**PROBLEM STATEMENT:** Report how many lines in the listing below include the word "part". Write nothing besides the number.

**GIVEN RECORDS:**
· · · · ·
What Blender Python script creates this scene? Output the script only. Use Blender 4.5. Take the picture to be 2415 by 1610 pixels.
· · · · ·
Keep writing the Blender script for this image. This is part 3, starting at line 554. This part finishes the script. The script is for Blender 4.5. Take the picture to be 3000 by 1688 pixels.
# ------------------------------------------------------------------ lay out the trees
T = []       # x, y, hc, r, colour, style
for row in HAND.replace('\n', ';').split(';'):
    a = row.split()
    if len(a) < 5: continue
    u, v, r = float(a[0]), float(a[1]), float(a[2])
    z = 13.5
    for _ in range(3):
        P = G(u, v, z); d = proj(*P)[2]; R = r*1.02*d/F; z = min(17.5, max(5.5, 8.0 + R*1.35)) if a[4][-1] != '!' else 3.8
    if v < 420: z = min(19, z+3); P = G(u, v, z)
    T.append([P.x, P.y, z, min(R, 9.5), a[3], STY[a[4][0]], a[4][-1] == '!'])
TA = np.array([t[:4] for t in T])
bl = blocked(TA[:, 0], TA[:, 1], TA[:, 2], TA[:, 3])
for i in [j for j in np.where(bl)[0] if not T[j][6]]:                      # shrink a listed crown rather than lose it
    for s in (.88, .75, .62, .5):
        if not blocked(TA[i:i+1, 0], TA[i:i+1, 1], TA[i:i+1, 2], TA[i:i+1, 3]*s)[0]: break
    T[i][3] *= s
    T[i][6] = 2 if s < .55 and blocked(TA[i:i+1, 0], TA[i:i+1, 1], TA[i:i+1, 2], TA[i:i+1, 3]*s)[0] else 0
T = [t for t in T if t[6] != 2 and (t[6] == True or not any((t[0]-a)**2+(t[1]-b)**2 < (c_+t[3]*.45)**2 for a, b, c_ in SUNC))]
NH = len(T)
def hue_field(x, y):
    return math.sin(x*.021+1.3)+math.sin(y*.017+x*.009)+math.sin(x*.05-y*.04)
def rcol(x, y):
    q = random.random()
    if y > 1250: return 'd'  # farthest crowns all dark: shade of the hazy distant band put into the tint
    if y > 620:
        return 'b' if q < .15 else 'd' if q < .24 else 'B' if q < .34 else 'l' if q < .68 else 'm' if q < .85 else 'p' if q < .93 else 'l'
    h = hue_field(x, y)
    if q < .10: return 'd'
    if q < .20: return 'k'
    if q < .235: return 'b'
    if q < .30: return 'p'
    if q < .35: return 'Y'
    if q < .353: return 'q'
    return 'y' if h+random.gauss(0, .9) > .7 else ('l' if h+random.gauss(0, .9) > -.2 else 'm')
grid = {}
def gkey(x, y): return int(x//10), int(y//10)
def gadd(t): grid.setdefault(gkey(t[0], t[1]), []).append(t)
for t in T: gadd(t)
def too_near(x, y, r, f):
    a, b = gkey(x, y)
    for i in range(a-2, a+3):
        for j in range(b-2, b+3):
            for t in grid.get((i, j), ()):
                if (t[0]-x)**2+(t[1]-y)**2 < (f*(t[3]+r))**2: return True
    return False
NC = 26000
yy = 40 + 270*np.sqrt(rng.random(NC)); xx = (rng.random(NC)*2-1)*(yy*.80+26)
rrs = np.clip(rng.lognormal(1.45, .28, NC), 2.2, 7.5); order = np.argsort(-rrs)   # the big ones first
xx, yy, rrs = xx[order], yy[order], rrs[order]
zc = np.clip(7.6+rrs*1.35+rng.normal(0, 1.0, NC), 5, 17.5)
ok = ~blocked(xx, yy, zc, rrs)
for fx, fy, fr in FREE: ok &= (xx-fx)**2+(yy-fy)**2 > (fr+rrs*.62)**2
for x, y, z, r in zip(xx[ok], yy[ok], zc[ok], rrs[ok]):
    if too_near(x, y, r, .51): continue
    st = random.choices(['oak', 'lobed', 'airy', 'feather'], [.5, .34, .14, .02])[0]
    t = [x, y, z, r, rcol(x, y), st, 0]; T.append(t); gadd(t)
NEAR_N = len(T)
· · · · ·
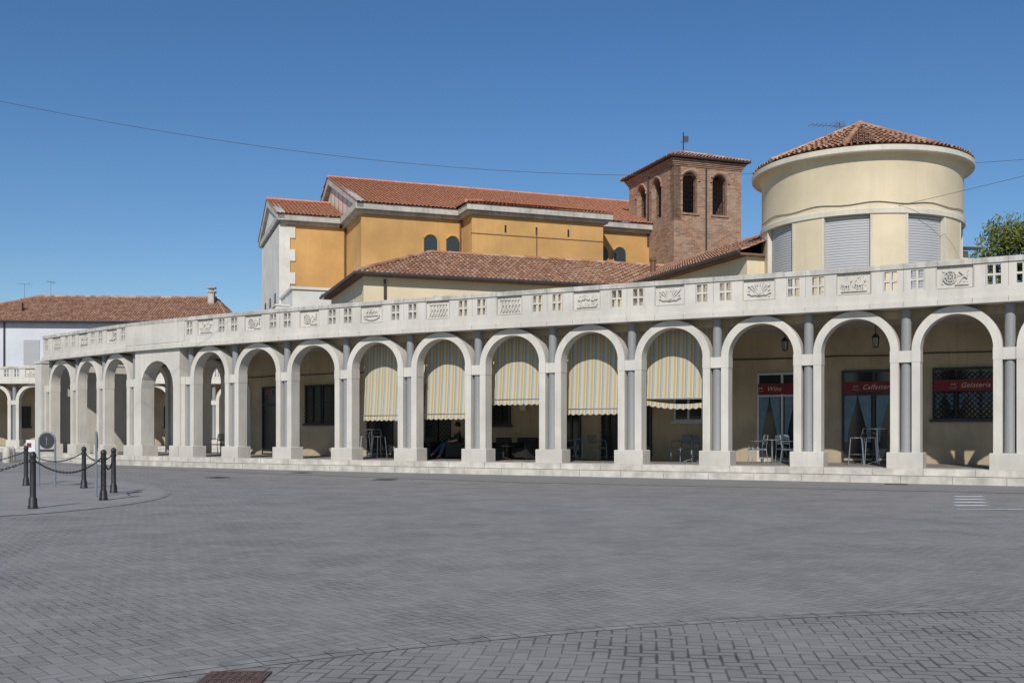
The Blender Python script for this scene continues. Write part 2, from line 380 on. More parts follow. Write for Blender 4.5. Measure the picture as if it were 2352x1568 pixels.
· · · · ·
**PROBLEM SOLUTION:** 2